Biden administration trying to preserve, make DACA ‘bullet-proof’

Immigration

New proposal is still vulnerable in court; only Congress can offer 'permanent' solution, migrant advocates say

FILE – In this Nov. 12, 2019, file photo people rally outside the Supreme Court as oral arguments are heard in the case of President Trump’s decision to end the Obama-era, Deferred Action for Childhood Arrivals program (DACA), at the Supreme Court in Washington. The Trump administration must accept new applications for the Deferred Action for Childhood Arrivals program that protects some young immigrants from deportation, a federal judge ruled Friday, Dec. 4, 2020 in vacating a memo from the acting Homeland Security secretary that had suspended it. (AP Photo/Jacquelyn Martin, File)

McALLEN, Texas (Border Report) — In an effort to preserve the Deferred Action for Childhood Arrivals policy, the Biden administration is proposing a new rule, but migrant advocates say it is in no way a permanent fix to help migrant children gain legal status.

On Monday, the Department of Homeland Security announced the new rule would “preserve and fortify” the DACA program by seeking to address concerns over how it was implemented in 2012.

“The Biden-Harris Administration continues to take action to protect Dreamers and recognize their contributions to this country,” Homeland Security Secretary Alejandro Mayorkas said in a statement Monday. “This notice of proposed rulemaking is an important step to achieve that goal.  However, only Congress can provide permanent protection. I support the inclusion of immigration reform in the reconciliation bill and urge Congress to act swiftly to provide Dreamers the legal status they need and deserve.”

The proposed rule will be published Tuesday and open to a 60-day public comment period. It “modifies and improves the existing filing process,” DHS said.

The announcement comes after a July ruling by a federal district judge in Texas that the 2012 DACA program violated the Administrative Procedures Act. The decision left intact the program’s benefits for some 600,000 people otherwise unable to obtain legal status after being brought to the United States as children. But, it blocked any future applications, leaving thousands of young immigrants in limbo, The Hill reported

To recreate the program, the agency plans to prove the program has been maintained by DHS through three presidential administrations since it was first begun in 2012 under the Obama administration as first announced in the 2012 Napolitano Memorandum.
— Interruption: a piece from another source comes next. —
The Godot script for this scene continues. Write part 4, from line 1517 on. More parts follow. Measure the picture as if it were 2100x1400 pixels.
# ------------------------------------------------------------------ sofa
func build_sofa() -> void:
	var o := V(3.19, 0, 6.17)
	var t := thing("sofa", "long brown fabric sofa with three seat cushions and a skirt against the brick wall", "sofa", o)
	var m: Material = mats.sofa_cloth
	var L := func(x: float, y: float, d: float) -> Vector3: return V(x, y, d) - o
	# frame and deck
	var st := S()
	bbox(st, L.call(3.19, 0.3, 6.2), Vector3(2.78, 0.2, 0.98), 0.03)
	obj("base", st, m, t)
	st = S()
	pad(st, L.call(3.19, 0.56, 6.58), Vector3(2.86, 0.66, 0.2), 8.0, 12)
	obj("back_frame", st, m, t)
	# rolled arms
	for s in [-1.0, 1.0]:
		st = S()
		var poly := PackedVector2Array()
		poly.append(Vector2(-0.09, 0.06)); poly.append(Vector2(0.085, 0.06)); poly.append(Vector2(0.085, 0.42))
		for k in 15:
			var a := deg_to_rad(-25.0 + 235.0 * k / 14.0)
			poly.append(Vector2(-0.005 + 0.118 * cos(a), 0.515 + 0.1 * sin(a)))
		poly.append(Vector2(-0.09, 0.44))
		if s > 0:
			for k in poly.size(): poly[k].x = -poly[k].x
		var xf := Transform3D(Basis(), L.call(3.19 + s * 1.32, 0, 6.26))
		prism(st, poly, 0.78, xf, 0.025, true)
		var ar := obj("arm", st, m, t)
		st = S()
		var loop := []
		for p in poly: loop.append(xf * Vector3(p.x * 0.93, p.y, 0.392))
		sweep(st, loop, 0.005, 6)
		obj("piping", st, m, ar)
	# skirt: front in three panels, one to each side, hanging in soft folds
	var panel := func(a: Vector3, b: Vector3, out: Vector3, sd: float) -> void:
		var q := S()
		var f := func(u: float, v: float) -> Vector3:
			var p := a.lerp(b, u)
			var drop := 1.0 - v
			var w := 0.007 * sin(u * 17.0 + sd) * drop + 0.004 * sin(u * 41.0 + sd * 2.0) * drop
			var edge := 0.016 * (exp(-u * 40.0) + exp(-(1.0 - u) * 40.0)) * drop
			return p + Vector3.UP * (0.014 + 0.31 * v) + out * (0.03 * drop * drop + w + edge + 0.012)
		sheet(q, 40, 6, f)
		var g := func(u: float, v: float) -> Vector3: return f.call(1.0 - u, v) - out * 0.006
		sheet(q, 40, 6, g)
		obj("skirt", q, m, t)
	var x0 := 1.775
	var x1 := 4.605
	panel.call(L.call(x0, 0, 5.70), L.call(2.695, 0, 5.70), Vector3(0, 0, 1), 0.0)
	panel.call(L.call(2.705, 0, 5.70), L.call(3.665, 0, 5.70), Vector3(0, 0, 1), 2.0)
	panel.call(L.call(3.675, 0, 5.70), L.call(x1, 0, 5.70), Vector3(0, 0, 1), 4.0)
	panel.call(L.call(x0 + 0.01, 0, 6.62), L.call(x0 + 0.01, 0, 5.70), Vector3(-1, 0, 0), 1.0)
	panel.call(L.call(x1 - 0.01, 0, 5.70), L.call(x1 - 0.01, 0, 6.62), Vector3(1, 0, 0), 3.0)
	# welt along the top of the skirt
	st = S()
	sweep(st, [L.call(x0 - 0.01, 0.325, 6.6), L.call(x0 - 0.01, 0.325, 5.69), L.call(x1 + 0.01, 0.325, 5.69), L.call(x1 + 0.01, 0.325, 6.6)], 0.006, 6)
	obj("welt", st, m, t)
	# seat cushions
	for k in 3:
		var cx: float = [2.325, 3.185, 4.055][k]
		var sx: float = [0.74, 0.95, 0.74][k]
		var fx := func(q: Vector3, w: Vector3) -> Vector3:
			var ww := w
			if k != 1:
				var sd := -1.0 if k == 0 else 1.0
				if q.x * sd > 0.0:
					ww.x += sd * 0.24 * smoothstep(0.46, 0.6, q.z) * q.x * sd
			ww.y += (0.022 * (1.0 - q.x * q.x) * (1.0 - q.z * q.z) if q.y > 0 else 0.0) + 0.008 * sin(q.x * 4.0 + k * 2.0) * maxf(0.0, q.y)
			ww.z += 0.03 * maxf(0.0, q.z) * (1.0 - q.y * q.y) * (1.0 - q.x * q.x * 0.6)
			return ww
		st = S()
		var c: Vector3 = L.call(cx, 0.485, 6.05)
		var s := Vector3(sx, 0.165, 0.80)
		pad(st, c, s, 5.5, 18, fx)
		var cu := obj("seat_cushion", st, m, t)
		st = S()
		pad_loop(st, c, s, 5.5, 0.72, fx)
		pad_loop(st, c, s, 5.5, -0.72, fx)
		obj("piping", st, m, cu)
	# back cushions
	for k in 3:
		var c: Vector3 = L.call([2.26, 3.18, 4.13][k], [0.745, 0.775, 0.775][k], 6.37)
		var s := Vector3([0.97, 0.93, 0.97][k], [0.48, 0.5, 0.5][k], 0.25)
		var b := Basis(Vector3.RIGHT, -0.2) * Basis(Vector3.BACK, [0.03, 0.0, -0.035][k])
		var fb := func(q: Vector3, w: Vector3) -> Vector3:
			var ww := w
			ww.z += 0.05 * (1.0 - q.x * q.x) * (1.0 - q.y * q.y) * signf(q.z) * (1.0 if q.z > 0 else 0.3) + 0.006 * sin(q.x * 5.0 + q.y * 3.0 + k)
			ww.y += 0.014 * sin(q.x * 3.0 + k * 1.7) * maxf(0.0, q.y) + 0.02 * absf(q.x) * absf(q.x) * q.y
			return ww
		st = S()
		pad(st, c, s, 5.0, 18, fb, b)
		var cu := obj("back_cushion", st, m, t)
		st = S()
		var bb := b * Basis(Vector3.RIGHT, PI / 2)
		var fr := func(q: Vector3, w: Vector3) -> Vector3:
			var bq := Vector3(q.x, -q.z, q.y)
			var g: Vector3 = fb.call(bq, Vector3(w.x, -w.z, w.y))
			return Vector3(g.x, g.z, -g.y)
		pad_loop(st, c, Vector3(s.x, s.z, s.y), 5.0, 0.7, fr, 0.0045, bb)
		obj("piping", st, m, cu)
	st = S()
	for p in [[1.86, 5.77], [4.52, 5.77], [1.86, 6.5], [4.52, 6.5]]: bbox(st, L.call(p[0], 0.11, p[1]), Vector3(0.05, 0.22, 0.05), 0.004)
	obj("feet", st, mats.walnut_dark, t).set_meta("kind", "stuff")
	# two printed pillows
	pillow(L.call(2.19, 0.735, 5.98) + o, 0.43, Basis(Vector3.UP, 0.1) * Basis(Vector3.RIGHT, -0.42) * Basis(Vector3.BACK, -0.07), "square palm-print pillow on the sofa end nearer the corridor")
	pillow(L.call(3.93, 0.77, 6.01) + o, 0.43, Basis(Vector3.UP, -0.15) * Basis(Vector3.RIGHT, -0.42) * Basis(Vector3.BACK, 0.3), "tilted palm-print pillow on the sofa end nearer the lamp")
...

Currently, the agency is prohibited by the court ruling from granting initial DACA requests but is allowed to accept and process DACA renewal requests.

The Biden administration has appealed the Texas court ruling. But, the program is still vulnerable in court.

Migrant advocates say only Congress can offer a permanent solution for Dreamers through immigration legislation.

“It’s good to see the administration recognize how critical DACA recipients are to our nation and take action to bolster protections for them,” said Ali Noorani, president and CEO of the National Immigration Forum. “A more formalized version of DACA will stabilize the lives of DACA-eligible Dreamers — but legislative action is still needed to fully solidify DACA recipients’ contributions, expand protections to other Dreamers and build a pathway to permanent legal status. Formalizing DACA is a positive step, but it’s not a permanent fix. This development is yet another reminder that Congress must act.”

“Formalizing DACA is a positive step, but it’s not a permanent fix. This development is yet another reminder that Congress must act.”

Ali Noorani, president and CEO of the National Immigration Forum

Cornell Law School immigration law professor Stephen Yale-Loehr says the new proposed rule does not make major changes.

“Instead, the 205-page rule is an effort to bullet-proof the existing program from litigation challenges,” he said.

“The proposed rule becomes more important now that the Senate parliamentarian has ruled that legalization provisions for DACA recipients can’t be included in the budget reconciliation bill. While Democrats will try to find other ways to provide a path to a green card for Dreamers, the proposed rule could be a temporary safety net for Dreamers if legislation fails.” Yale-Loehr said.